Gather all lines in the records below that include the word "Blender".

### EXTRACTED ENTRIES
— start —

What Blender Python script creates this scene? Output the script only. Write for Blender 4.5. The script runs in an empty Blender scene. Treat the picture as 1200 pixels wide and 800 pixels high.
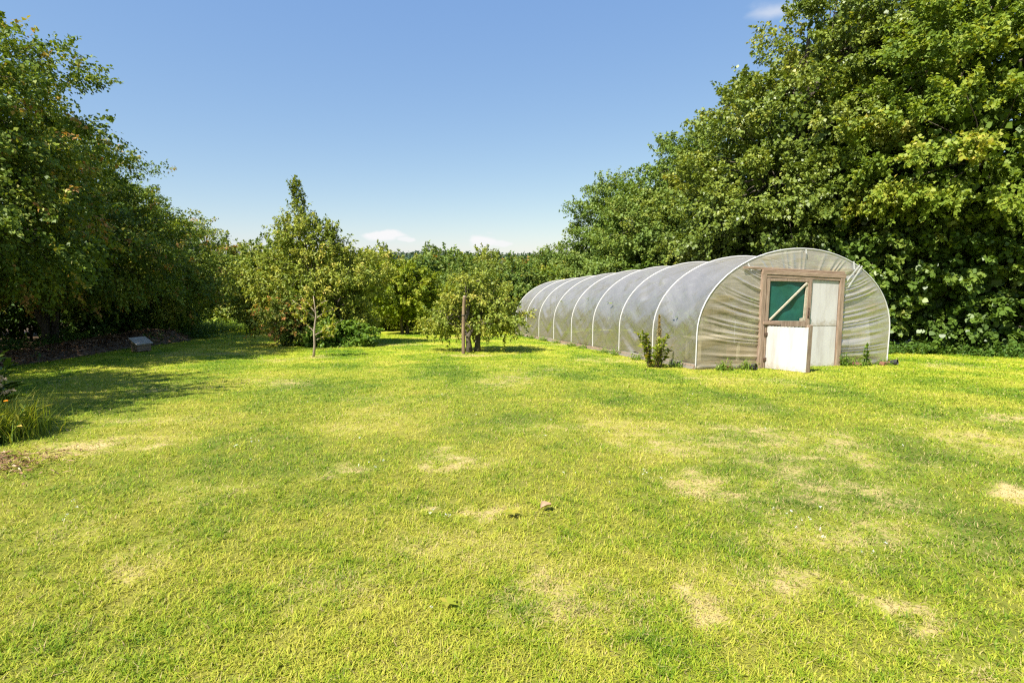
import bpy, math, random
import numpy as np
R = math.radians
rng = np.random.default_rng(7)
random.seed(7)
SC = bpy.context.scene
COL = SC.collection

# ------------------------------------------------------------------ camera and terrain maths
F = 667.0; CX = 600.0; CY = 400.0; PITCH = R(7.5); EYE = 1.6
def sm(t):
    t = np.clip(t, 0, 1); return t * t * (3 - 2 * t)
_Y = np.arange(-80, 1600, .25)
_s = 0.012 + 0.057 * sm((_Y - 2) / 9) - 0.055 * sm((_Y - 26) / 16)
_g = -np.cumsum(_s) * .25
_g -= np.interp(0, _Y, _g)
def g(x, y):
    return np.interp(y, _Y, _g)
def ray(px, py):
    a = (px - CX) / F; b = (CY - py) / F
    c, s = math.cos(PITCH), math.sin(PITCH)
    return np.array([a, b * s + c, b * c - s])
def at(px, py, Y):
    d = ray(px, py); return d * (Y / d[1]) + np.array([0, 0, EYE])
def ground(px, py):
    d = ray(px, py); lo, hi = .5, 400
    for _ in range(60):
        m = (lo + hi) / 2; p = d * m + np.array([0, 0, EYE])
        if p[2] > g(p[0], p[1]): lo = m
        else: hi = m
    return d * lo + np.array([0, 0, EYE])

# ------------------------------------------------------------------ noise
def _hash(ix, iy, seed):
    h = (ix.astype(np.int64) * 374761393 + iy.astype(np.int64) * 668265263 + seed * 974711) & 0xFFFFFFFF
    h = ((h ^ (h >> 13)) * 1274126177) & 0xFFFFFFFF
    h = h ^ (h >> 16)
    return (h & 0xFFFFFF) / float(0xFFFFFF)
def vnoise(x, y, seed=0):
    x = np.asarray(x, float); y = np.asarray(y, float)
    ix = np.floor(x); iy = np.floor(y); fx = x - ix; fy = y - iy
    fx = fx * fx * (3 - 2 * fx); fy = fy * fy * (3 - 2 * fy)
    a = _hash(ix, iy, seed); b = _hash(ix + 1, iy, seed); c = _hash(ix, iy + 1, seed); d = _hash(ix + 1, iy + 1, seed)
    return (a * (1 - fx) + b * fx) * (1 - fy) + (c * (1 - fx) + d * fx) * fy
def fbm(x, y, seed=0, n=4):
    s = 0; a = .5; t = 0
    for i in range(n):
        s = s + a * vnoise(np.asarray(x) * 2 ** i, np.asarray(y) * 2 ** i, seed + i * 17); t += a; a *= .5
    return s / t
def norm(v):
    return v / np.maximum(np.linalg.norm(v, axis=-1, keepdims=True), 1e-9)

# ------------------------------------------------------------------ objects
def tag(o, label=None, cat=None, group=None, kind=None):
    if label: o['label'] = label
    if cat: o['category'] = cat
    if group: o['group'] = group
    if kind: o['kind'] = kind
    return o
def empty(name, loc, label, cat, group=None, rz=0):
    o = bpy.data.objects.new(name, None); COL.objects.link(o)
    o.location = [float(v) for v in loc]; o.rotation_euler = (0, 0, rz); o.empty_display_size = .2
    return tag(o, label, cat, group)
def link(name, me, mat, parent=None, smooth=False):
    o = bpy.data.objects.new(name, me); COL.objects.link(o)
    if mat is not None:
        for m in (mat if isinstance(mat, (list, tuple)) else [mat]): me.materials.append(m)
    if parent is not None: o.parent = parent
    if smooth: me.shade_smooth()
    return o
def np_mesh(name, V, nper, attrs=None):
    """V (N*k,3): k vertices per face, all faces separate; k = nper."""
    V = np.asarray(V, np.float32).reshape(-1, 3); nv = len(V); nf = nv // nper
    me = bpy.data.meshes.new(name)
    me.vertices.add(nv); me.vertices.foreach_set('co', V.ravel())
    me.loops.add(nv); me.loops.foreach_set('vertex_index', np.arange(nv, dtype=np.int32))
    me.polygons.add(nf); me.polygons.foreach_set('loop_start', np.arange(0, nv, nper, dtype=np.int32))
    for k, v in (attrs or {}).items():
        a = me.attributes.new(k, 'FLOAT', 'FACE'); a.data.foreach_set('value', np.asarray(v, np.float32))
    me.update(calc_edges=True)
    return me
def grid_mesh(name, P, attrs=None, flip=False):
    """P (m,n,3) regular grid"""
    m, n = P.shape[:2]
    idx = np.arange(m * n).reshape(m, n)
    q = np.stack([idx[:-1, :-1], idx[1:, :-1], idx[1:, 1:], idx[:-1, 1:]], -1).reshape(-1, 4)
    if flip: q = q[:, ::-1]
    me = bpy.data.meshes.new(name)
    me.vertices.add(m * n); me.vertices.foreach_set('co', P.astype(np.float32).ravel())
    me.loops.add(q.size); me.loops.foreach_set('vertex_index', q.astype(np.int32).ravel())
    me.polygons.add(len(q)); me.polygons.foreach_set('loop_start', np.arange(0, q.size, 4, dtype=np.int32))
    for k, v in (attrs or {}).items():
        a = me.attributes.new(k, 'FLOAT', 'POINT'); a.data.foreach_set('value', np.asarray(v, np.float32).ravel())
    me.update(calc_edges=True); me.shade_smooth()
    return me
class MB:
    def __init__(s): s.v = []; s.f = []
    def add(s, vs, fs):
        b = len(s.v); s.v += [tuple(float(c) for c in p) for p in vs]; s.f += [tuple(i + b for i in f) for f in fs]
    def hexa(s, p):     # 8 points: bottom 4 (ccw), top 4
        s.add(p, [(3, 2, 1, 0), (4, 5, 6, 7), (0, 1, 5, 4), (1, 2, 6, 5), (2, 3, 7, 6), (3, 0, 4, 7)])
    def box(s, a, b):
        (x0, y0, z0), (x1, y1, z1) = a, b
        s.hexa([(x0, y0, z0), (x1, y0, z0), (x1, y1, z0), (x0, y1, z0), (x0, y0, z1), (x1, y0, z1), (x1, y1, z1), (x0, y1, z1)])
    def bar(s, p, q, w, d, up=(0, 0, 1)):
        p = np.array(p, float); q = np.array(q, float); t = norm(q - p); up = np.array(up, float)
        x = norm(np.cross(t, up)); y = np.cross(x, t)
        x = x * w / 2; y = y * d / 2
        s.hexa([p - x - y, p + x - y, p + x + y, p - x + y, q - x - y, q + x - y, q + x + y, q - x + y])
    def tube(s, pts, rad, n=6, cap=True):
        pts = np.array(pts, float); m = len(pts)
        rad = np.broadcast_to(np.asarray(rad, float), (m,))
        T = np.gradient(pts, axis=0); T = norm(T)
        a = np.array([0, 0, 1.]) if abs(T[0][2]) < .9 else np.array([1., 0, 0])
        vs = []; x = norm(np.cross(T[0], a))
        for i in range(m):
            x = norm(x - T[i] * (x @ T[i])); y = np.cross(T[i], x)
            for k in range(n):
                an = 2 * math.pi * k / n
                vs.append(pts[i] + rad[i] * (x * math.cos(an) + y * math.sin(an)))
        fs = [(i * n + k, i * n + (k + 1) % n, (i + 1) * n + (k + 1) % n, (i + 1) * n + k) for i in range(m - 1) for k in range(n)]
        if cap: fs += [tuple(range(n - 1, -1, -1)), tuple((m - 1) * n + k for k in range(n))]
        s.add(vs, fs)
    def build(s, name, mat, parent=None, smooth=False, bevel=0, xf=None):
        me = bpy.data.meshes.new(name)
        v = s.v if xf is None else [tuple(xf(*p)) for p in s.v]
        me.from_pydata(v, [], s.f); me.update()
        o = link(name, me, mat, parent, smooth)
        if bevel:
            b = o.modifiers.new('bevel', 'BEVEL'); b.width = bevel; b.segments = 2; b.limit_method = 'ANGLE'
        return o

# ------------------------------------------------------------------ materials
def new_mat(name):
    m = bpy.data.materials.new(name); m.use_nodes = True
    nt = m.node_tree; nt.nodes.clear()
    return m, nt, nt.nodes, nt.links
def N(nt, t, **kw):
    n = nt.nodes.new(t)
    for k, v in kw.items(): setattr(n, k, v)
    return n
def ramp(nt, stops, fac):
    r = N(nt, 'ShaderNodeValToRGB')
    e = r.color_ramp.elements
    while len(e) < len(stops): e.new(.5)
    for i, (p, c) in enumerate(stops): e[i].position = p; e[i].color = (*c, 1)
    if fac is not None: nt.links.new(fac, r.inputs[0])
    return r.outputs[0]
def mixc(nt, fac, a, b):
    m = N(nt, 'ShaderNodeMix', data_type='RGBA')
    for i, v in ((0, fac), (6, a), (7, b)):
        if hasattr(v, 'links'): nt.links.new(v, m.inputs[i])
        elif i == 0: m.inputs[0].default_value = v
        else: m.inputs[i].default_value = (*v, 1)
    return m.outputs[2]
def noise(nt, scale, detail=4, vec=None, rough=.55):
    n = N(nt, 'ShaderNodeTexNoise'); n.inputs['Scale'].default_value = scale
    n.inputs['Detail'].default_value = detail; n.inputs['Roughness'].default_value = rough
    if vec is not None: nt.links.new(vec, n.inputs['Vector'])
    return n.outputs[0]
def mapped(nt, scale, coord='Object', rot=(0, 0, 0)):
    tc = N(nt, 'ShaderNodeTexCoord'); mp = N(nt, 'ShaderNodeMapping')
    mp.inputs['Scale'].default_value = scale; mp.inputs['Rotation'].default_value = rot
    nt.links.new(tc.outputs[coord], mp.inputs[0]); return mp.outputs[0]
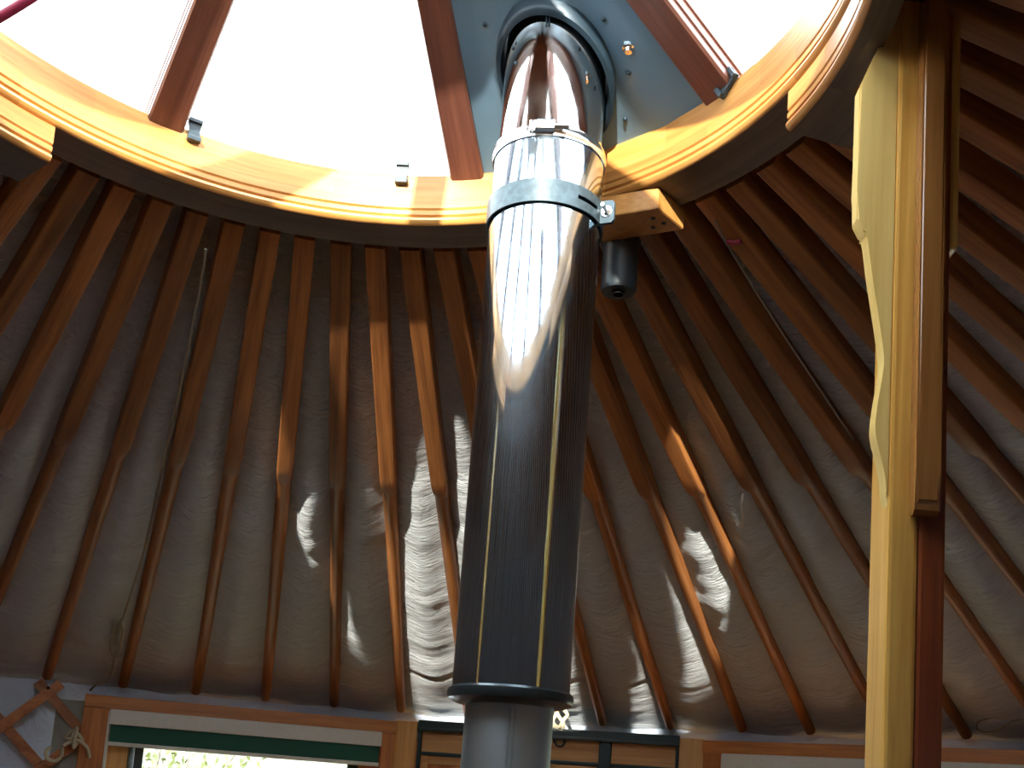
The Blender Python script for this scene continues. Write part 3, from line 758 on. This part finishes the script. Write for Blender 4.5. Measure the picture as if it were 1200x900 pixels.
def shrub(x, y, z, s, lab):
    rnd = random.Random(int(x*100)); r = empty('shrub', (x, y, z)); tag(r, lab, 'shrub', 'scrub outside the left window')
    bt = bmesh.new(); bl = bmesh.new()
    for k in range(26):
        a = rnd.uniform(0, 6.28); t = rnd.uniform(.2, 1.0); top = Vector((math.cos(a)*t*s*.8, math.sin(a)*t*s*.8, s*rnd.uniform(.7, 1.5)))
        tube(bt, [(0,0,-.2), top*.5+Vector((rnd.uniform(-.1,.1), 0, .1*s)), top], .012*s, 5, 2)
        for q in range(60):
            c = top*rnd.uniform(.45, 1.05)+Vector((rnd.gauss(0,.14*s), rnd.gauss(0,.14*s), rnd.gauss(0,.14*s)))
            u = Vector((rnd.gauss(0,1), rnd.gauss(0,1), rnd.gauss(0,1))).normalized(); v = u.orthogonal().normalized(); l = .05*s
            bl.faces.new([bl.verts.new(c+u*l), bl.verts.new(c+v*l*.4), bl.verts.new(c-u*l), bl.verts.new(c-v*l*.4)])
    fin('twigs', bt, M_twig, r); lf = fin('foliage', bl, M_leaf, r)
shrub(-1.95, 6.6, .55, .7, 'pale green shrub at the left of the view through the left window')
shrub(-.35, 8.6, 1.1, .75, 'yellowish green shrub in the middle of the view through the left window')
shrub(.75, 6.9, .6, .6, 'twiggy pale shrub at the right of the view through the left window')

# ------------------------------------------------------------------ light
w = bpy.data.worlds.new('World'); bpy.context.scene.world = w; w.use_nodes = True
bg = w.node_tree.nodes['Background']; bg.inputs[0].default_value = (.86, .95, 1.0, 1); bg.inputs[1].default_value = 10.0
sun = bpy.data.lights.new('sun', 'SUN'); sun.energy = 13; sun.angle = R_(.7); sun.color = (1.0, .93, .80)
so = bpy.data.objects.new('sun', sun); C.objects.link(so)
SA, SE = 9.0, 14.5
dvec = Vector((math.sin(R_(SA))*math.cos(R_(SE)), math.cos(R_(SA))*math.cos(R_(SE)), -math.sin(R_(SE))))
so.rotation_euler = dvec.to_track_quat('-Z', 'Y').to_euler(); so.location = (-2, -8, 6)

# ------------------------------------------------------------------ camera
cam = bpy.data.cameras.new('camera'); cam.sensor_fit = 'HORIZONTAL'; cam.sensor_width = 36; cam.lens = 36*F_/1200
cam.shift_y = (V0-450)/1200; cam.clip_start = .02
co = bpy.data.objects.new('camera', cam); C.objects.link(co)
mw = Matrix((RIGHT, UP, -_fwd)).transposed().to_4x4(); mw.translation = EYEP
co.matrix_world = mw
sc = bpy.context.scene; sc.camera = co
sc.view_settings.view_transform = 'Standard'; sc.view_settings.exposure = 0.22
sc.cycles.max_bounces = 12; sc.cycles.diffuse_bounces = 6; sc.cycles.glossy_bounces = 6; sc.cycles.transparent_max_bounces = 12
sc.cycles.sample_clamp_indirect = 12; sc.cycles.caustics_reflective = False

— end —

### OUTPUT OF THE TASK
What Blender Python script creates this scene? Output the script only. Write for Blender 4.5. The script runs in an empty Blender scene. Treat the picture as 1200 pixels wide and 800 pixels high.
The Blender Python script for this scene continues. Write part 3, from line 758 on. This part finishes the script. Write for Blender 4.5. Measure the picture as if it were 1200x900 pixels.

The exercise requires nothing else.